In concluding, while the right to bear arms should not be taken as a blank check without some form of oversight for the sake of safe public policy, it is a violation of the Constitution to deny that the right exists. It also shows a limited understanding of law and policy in general when there is commentary stating that all the problems will be solved with banning the Second Amendment or so strongly restricting it in the public so as to effectively eliminate the right.

Stevens Dissent

Justice John Paul Stevens disagreed with this assessment but provided an interesting method in deconstructing it. He is willing to use originalism to an extent, focusing on the text and historical background to support his basis. This is the common means of interpretation in which Justice Scalia prepared his arguments when interpreting the Constitution and this case was a major example of it. Justice Stevens could be defined as a progressive jurist that typically relied on the living constitutionalist perspective to interpret the Constitution. This perspective is not bound in history and historical meaning, rather it takes an evolving view of the Constitution. The fact that Justice Stevens dared to enter the realm of Justice Scalia in this major case, amplified the debate. While I disagree with Justice Stevens’ outcome I respect the logical method he relied upon to reach his conclusion.
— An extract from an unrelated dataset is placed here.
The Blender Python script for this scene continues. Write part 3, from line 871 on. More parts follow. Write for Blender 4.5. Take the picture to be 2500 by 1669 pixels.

Justice Steven’s main argument is that the Second Amendment has a central focus of an armed citizenry for military purposes. He believes this is clearly defined in the amendment.

When each word in the text is given full effect, the Amendment is most naturally read to secure to the people a right to use and possess arms in conjunction with service in a well-regulated militia

He supports this premises by citing examples of legislative history and proposals sent by the framers from the various states for the purpose of crafting the Second Amendment. Some of these proposals emphasized the importance of being military bound with the right to bear arms. Other proposals wholly defined the right as personal without being bound for a military purpose, however, these were rejected. As a result, he argues that the final wording provides a military purpose with the focus on militia, thus this should be the central means of interpretation.

The history of the adoption of the Amendment thus describes an overriding concern about the potential threat to state sovereignty that a federal standing army would pose, and a desire to protect the States’ militias as the means by which to guard against that danger. But state militias could not effectively check the prospect of a federal standing army so long as Congress retained the power to disarm them, and so a guarantee against such disarmament was needed

I do not find, however that legislative history serves as ample support for his premise. Legislative history should not be revered to the same degree as actual law. Often, the debates, discussions held and early proposals leading up to the adoption of a law were just that, debates discussions, and proposals. Some ideas may have made it to the final outcome which is the law, while others did not. We cannot hold such a fickle understanding of an area of law to such high esteem.

Even if we do concede the point emphasized by Stevens in regards to the federal standing threat to state sovereignty that does have merits to the Second Amendment discussion, it still does not change the fact that the right to bear arms exists. The thought process in developing the law may have wanted to address the fear of Congress disarmament of its citizens, but for the citizens to actually have an opportunity to resist they required their own right to arms. This is why any discussions about eliminating the Second Amendment should be a non-starter. The right exists and is clear in the text. If people want change they need to address laws with the understanding that the right exists and cannot be denied. They can, however, enact reasonable gun policy while operating within the context of acceptance of this right and not in opposition to it. This is a distinction that must be made and has too often been drowned out in recent discourse.